Problem details:
Determine the number of lines containing the word "Blender", and state that figure alone.

Input rows:
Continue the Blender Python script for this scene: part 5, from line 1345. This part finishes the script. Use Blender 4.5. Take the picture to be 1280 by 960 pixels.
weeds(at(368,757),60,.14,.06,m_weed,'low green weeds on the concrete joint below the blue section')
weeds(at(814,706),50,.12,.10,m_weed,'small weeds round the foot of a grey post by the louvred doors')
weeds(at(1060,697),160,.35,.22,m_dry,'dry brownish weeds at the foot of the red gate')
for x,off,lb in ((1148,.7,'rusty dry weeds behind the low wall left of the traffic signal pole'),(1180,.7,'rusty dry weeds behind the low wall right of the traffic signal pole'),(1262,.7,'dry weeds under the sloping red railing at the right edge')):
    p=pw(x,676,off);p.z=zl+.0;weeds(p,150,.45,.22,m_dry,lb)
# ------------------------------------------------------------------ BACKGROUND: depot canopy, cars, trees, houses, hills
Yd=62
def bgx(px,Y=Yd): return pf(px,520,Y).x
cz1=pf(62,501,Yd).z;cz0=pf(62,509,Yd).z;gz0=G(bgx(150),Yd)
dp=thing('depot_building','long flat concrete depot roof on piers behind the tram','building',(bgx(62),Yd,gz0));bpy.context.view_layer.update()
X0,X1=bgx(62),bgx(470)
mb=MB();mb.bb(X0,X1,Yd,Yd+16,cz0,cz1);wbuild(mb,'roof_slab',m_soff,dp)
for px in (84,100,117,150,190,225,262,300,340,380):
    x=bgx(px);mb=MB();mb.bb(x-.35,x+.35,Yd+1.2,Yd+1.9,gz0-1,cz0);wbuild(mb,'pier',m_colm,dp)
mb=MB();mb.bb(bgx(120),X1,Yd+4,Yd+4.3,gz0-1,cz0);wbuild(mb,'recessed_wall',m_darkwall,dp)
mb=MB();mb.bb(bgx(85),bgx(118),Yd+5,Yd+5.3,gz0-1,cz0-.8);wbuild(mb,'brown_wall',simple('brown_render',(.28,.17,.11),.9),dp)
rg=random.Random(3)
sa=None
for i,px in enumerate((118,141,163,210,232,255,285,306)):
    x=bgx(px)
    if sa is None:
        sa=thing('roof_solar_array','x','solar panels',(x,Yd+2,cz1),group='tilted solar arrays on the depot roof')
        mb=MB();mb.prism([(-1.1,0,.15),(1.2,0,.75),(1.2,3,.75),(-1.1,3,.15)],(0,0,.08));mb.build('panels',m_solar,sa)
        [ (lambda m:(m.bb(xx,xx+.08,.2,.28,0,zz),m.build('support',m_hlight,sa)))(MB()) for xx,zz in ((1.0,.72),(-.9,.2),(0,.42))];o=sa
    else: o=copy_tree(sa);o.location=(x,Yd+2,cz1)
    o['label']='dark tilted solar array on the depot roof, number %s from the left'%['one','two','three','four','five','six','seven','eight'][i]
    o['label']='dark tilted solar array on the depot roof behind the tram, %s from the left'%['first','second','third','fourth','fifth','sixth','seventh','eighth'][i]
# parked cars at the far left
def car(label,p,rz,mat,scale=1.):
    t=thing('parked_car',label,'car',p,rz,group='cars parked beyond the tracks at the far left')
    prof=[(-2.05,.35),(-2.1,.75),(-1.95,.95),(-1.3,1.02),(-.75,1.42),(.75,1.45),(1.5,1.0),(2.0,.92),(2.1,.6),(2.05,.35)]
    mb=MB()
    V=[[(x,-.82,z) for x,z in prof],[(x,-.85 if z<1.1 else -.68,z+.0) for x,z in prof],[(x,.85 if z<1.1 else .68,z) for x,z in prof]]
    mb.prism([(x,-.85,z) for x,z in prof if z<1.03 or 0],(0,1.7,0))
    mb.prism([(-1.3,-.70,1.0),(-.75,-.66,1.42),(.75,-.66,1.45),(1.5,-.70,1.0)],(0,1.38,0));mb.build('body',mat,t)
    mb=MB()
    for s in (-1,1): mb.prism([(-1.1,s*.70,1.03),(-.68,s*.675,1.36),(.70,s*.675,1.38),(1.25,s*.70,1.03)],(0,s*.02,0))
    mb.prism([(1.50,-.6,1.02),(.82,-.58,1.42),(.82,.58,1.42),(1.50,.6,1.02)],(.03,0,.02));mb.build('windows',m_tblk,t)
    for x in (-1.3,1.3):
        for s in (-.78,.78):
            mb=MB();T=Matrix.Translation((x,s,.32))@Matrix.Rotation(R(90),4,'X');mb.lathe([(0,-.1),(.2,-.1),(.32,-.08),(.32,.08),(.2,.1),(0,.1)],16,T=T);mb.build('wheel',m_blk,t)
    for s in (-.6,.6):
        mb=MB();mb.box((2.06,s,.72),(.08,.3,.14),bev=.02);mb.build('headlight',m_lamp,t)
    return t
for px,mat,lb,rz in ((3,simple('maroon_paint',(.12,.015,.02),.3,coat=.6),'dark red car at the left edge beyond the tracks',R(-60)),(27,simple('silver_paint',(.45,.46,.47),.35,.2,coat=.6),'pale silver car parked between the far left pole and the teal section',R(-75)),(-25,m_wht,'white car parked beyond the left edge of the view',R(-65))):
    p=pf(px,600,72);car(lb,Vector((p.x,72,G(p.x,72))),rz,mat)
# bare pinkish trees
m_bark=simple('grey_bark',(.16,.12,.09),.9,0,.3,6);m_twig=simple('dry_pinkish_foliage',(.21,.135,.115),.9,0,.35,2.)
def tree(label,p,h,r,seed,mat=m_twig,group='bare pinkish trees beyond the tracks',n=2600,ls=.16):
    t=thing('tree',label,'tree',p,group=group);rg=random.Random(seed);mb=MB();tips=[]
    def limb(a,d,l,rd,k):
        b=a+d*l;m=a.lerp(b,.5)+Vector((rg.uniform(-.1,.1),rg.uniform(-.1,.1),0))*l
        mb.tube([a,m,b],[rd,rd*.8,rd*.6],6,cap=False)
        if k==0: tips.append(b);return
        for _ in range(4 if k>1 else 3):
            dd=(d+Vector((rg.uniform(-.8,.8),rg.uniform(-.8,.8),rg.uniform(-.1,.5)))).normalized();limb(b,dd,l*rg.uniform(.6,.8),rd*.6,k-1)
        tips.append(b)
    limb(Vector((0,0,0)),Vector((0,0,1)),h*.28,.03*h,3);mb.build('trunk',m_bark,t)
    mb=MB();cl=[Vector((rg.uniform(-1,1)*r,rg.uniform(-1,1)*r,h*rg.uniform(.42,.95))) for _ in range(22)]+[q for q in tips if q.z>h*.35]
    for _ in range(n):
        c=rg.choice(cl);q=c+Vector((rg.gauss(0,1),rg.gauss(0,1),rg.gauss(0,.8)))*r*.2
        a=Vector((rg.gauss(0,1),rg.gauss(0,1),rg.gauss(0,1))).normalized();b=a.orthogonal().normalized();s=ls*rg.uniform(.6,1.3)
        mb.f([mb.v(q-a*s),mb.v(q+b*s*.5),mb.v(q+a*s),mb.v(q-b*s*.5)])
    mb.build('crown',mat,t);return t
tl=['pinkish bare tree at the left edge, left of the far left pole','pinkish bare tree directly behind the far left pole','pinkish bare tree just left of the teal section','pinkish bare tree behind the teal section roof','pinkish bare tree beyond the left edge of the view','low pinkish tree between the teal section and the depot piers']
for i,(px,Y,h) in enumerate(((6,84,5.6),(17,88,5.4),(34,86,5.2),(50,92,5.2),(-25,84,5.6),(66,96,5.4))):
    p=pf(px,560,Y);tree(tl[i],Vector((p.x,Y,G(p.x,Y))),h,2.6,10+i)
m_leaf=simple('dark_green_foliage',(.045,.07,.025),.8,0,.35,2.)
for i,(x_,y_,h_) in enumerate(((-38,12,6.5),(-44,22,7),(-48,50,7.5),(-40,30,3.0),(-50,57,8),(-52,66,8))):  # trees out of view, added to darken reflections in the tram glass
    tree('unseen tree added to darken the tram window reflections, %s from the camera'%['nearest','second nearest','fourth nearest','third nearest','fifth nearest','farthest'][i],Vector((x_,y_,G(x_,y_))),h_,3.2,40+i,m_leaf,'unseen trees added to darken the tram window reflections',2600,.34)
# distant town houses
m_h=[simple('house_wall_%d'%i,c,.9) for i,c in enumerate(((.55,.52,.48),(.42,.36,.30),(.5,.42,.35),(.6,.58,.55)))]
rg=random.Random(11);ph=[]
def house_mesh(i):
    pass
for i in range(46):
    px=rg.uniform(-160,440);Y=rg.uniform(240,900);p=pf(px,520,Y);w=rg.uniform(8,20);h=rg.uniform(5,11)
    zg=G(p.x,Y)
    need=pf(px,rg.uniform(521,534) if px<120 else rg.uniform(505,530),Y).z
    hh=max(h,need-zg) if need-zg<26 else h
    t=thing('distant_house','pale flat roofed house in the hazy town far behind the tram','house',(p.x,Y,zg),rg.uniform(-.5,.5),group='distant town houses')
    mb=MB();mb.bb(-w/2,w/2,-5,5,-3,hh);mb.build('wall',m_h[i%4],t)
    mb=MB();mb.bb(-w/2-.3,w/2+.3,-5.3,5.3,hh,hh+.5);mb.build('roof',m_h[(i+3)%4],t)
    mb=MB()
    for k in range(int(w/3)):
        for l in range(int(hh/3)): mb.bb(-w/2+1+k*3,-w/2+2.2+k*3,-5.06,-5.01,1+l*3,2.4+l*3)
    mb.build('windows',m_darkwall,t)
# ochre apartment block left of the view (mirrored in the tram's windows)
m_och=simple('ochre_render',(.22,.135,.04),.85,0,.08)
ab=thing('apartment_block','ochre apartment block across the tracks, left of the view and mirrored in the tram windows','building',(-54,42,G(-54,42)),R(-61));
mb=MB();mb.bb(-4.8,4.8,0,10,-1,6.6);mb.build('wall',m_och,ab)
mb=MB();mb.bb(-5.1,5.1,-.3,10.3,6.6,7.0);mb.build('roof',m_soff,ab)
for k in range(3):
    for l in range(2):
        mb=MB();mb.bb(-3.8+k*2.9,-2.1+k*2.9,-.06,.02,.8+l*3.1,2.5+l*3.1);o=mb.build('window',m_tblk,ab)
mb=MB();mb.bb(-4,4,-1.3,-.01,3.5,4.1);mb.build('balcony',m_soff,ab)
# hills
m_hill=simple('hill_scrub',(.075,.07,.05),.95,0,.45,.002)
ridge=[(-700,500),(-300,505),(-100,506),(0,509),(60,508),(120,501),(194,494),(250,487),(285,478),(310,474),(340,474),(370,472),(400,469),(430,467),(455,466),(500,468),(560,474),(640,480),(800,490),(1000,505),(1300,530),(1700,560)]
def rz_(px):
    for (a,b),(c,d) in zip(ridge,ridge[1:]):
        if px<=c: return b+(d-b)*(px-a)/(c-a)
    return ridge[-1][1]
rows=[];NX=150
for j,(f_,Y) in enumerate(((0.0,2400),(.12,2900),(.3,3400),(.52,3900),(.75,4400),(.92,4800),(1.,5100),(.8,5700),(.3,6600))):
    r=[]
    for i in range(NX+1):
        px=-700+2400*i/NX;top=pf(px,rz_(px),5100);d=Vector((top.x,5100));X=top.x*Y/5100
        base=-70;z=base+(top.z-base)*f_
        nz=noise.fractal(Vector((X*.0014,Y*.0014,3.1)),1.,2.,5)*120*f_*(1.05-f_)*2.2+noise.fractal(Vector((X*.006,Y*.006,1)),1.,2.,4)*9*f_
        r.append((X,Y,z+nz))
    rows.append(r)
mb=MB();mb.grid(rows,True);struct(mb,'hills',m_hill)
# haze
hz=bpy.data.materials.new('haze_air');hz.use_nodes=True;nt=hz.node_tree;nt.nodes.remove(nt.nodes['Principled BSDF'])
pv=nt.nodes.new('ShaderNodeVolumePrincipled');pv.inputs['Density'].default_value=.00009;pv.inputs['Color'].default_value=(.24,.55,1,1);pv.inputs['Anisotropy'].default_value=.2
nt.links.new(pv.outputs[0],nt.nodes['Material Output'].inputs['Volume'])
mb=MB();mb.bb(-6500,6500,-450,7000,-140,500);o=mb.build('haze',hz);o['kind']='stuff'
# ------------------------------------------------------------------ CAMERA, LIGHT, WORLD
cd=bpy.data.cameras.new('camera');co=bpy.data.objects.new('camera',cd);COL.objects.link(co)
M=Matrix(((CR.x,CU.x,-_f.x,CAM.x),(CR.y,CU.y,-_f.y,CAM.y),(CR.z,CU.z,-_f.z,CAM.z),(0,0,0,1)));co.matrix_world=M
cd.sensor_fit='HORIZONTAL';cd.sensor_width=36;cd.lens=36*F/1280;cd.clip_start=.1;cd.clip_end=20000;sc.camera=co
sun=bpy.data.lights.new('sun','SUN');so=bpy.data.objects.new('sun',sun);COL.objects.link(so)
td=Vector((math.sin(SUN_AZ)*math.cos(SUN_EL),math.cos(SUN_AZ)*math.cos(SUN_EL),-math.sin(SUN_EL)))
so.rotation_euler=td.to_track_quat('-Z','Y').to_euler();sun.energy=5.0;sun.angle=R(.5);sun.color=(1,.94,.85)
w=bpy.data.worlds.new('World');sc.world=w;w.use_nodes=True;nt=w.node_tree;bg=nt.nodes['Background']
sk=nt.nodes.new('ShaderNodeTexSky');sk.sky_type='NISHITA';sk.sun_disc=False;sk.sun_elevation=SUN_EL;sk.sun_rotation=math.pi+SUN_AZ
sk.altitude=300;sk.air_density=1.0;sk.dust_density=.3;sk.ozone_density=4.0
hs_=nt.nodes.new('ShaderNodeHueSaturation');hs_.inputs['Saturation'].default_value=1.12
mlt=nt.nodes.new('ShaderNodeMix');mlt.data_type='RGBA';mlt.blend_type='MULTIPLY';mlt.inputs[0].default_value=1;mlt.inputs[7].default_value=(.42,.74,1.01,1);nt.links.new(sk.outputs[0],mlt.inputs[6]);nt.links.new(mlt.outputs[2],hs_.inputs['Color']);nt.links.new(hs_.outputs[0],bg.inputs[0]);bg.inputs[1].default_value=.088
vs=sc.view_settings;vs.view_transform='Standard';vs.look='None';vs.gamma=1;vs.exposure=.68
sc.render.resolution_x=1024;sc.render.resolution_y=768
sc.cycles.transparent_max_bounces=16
...
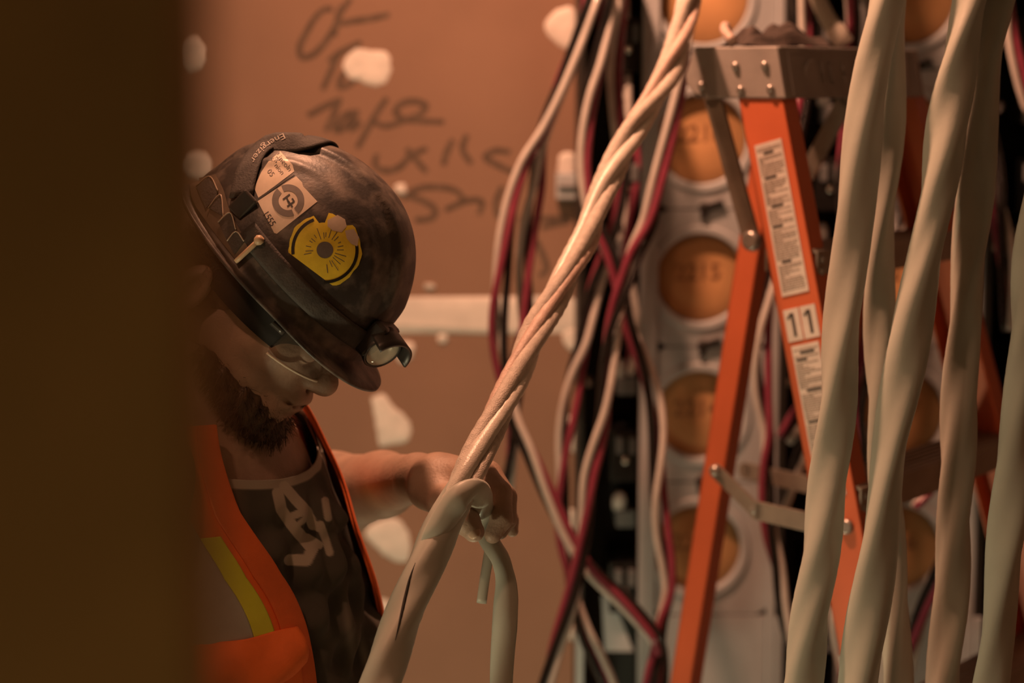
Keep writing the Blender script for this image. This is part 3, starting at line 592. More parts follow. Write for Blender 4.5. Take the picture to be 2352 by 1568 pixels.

Solution to the exercise:
2